I tried to use different modules to flatten the objects (inside a loop, each object individually), but I always got an error telling that what I was trying to flatten were not just objects.

Moreover, I would prefer avoiding the part where objects are flattened, and simply get a flat result with sequelize.

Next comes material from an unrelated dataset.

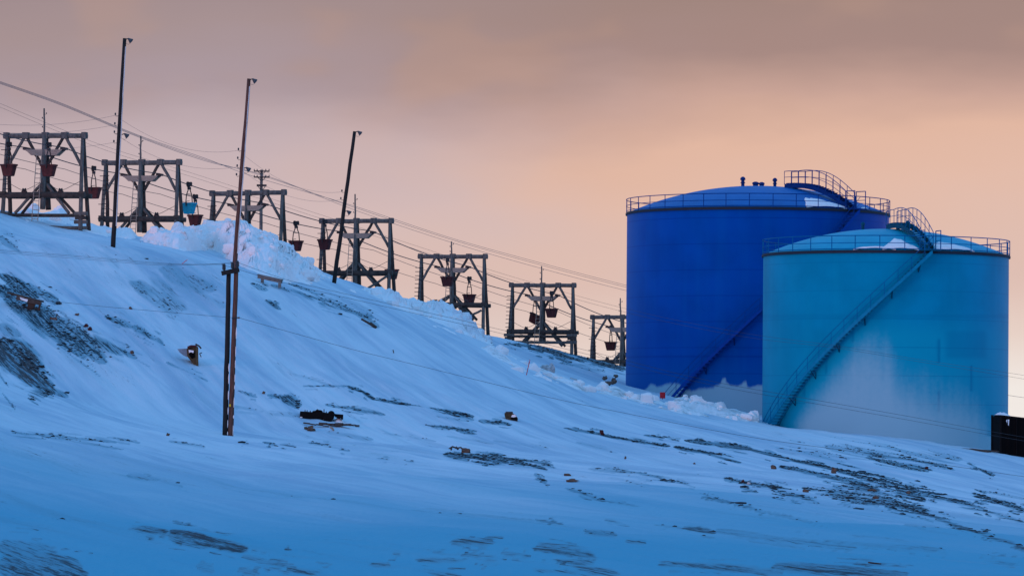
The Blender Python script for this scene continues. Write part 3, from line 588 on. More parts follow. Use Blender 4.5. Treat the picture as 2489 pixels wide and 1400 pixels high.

The sequelize code looks something like this:

models.table1.findAll({
    attributes: ['field1', 'field2'],
    where: {field1: someval},
    include: [{model: models.assoc_table, required: true, attributes:['field_a', 'field_b']}]
}).then(function (result) {
    res.send(result);
}).catch(function(error) {
    console.log(error);
});

Answer 1

Part of your issue is probably that your result is an array of model instances, so you might be having issues flattening it if you didn't call toJSON on the elements in the array. I provided code that would flatten your example:

result.forEach(obj => { 
    Object.keys(obj.toJSON()).forEach(k => {
        if (typeof obj[k] === 'object') {       
            Object.keys(obj[k]).forEach(j => obj[j] = obj[k][j]);
        }
    });
});

You can also add raw: true as an option to findAll, which will flatten your object, but it will look like this:

[   
  {
    "field1": "someval",
    "field2": "someval1",
    "assoc_table.field_a": 1,
    "assoc_table.field_b": "someval"
  },
  ...
]

Answer 2

Old question, but as I was attempting to do this also and found a pure sequelize solution that does not require the "after" mapping, I wanted to add that here. So to have sequelize itself return the desired object format, it would be this, where the attributes are explicitly assigned based off column return values from the include table:

models.table1.findAll({
    attributes: [
      'field1', 
      'field2',
      [sequelize.col('models.assoc_table.field_a'), 'field_a'], // Set key
      [sequelize.col('models.assoc_table.field_b'), 'field_b'], // Set key
    ],
    where: {field1: someval},
    include: [
     {model: models.assoc_table, 
      required: true, 
      attributes:[], // Explicitly do not send back nested key's
     }
   ]
})

Answer 3

old question, but with new sequelize updates, use both:

raw:true,
nest:true

Answer 4

Using raw: true a helper function can simplify the return keys. This will make sure no values are over-written and gives a way to keep some of string-based nesting (IDs for example).

/**
  Simplify keys returned by a sequelize {raw: true} query. Makes sure no values
  are over-written and gives a way to keep some of string-based nesting (IDs for
  example).

  @example result.map(r => trimKeys(r))
*/
function trimKeys(obj, deepin = ['id']) {
  const keys = Object.keys(obj)
  const ret = {}
  for (var i = 0; i < keys.length; i++) {
    const key = keys[i]
    const keyParts = key.split('.')
    let idx = 1
    let newKey = keyParts[keyParts.length - idx]
    while((ret[newKey] || deepin.find(d => newKey === d)) && idx >= 0) {
      idx++
      newKey = keyParts[keyParts.length - idx] + '.' + newKey
    }
    ret[newKey] = obj[key]
  }
  return ret
}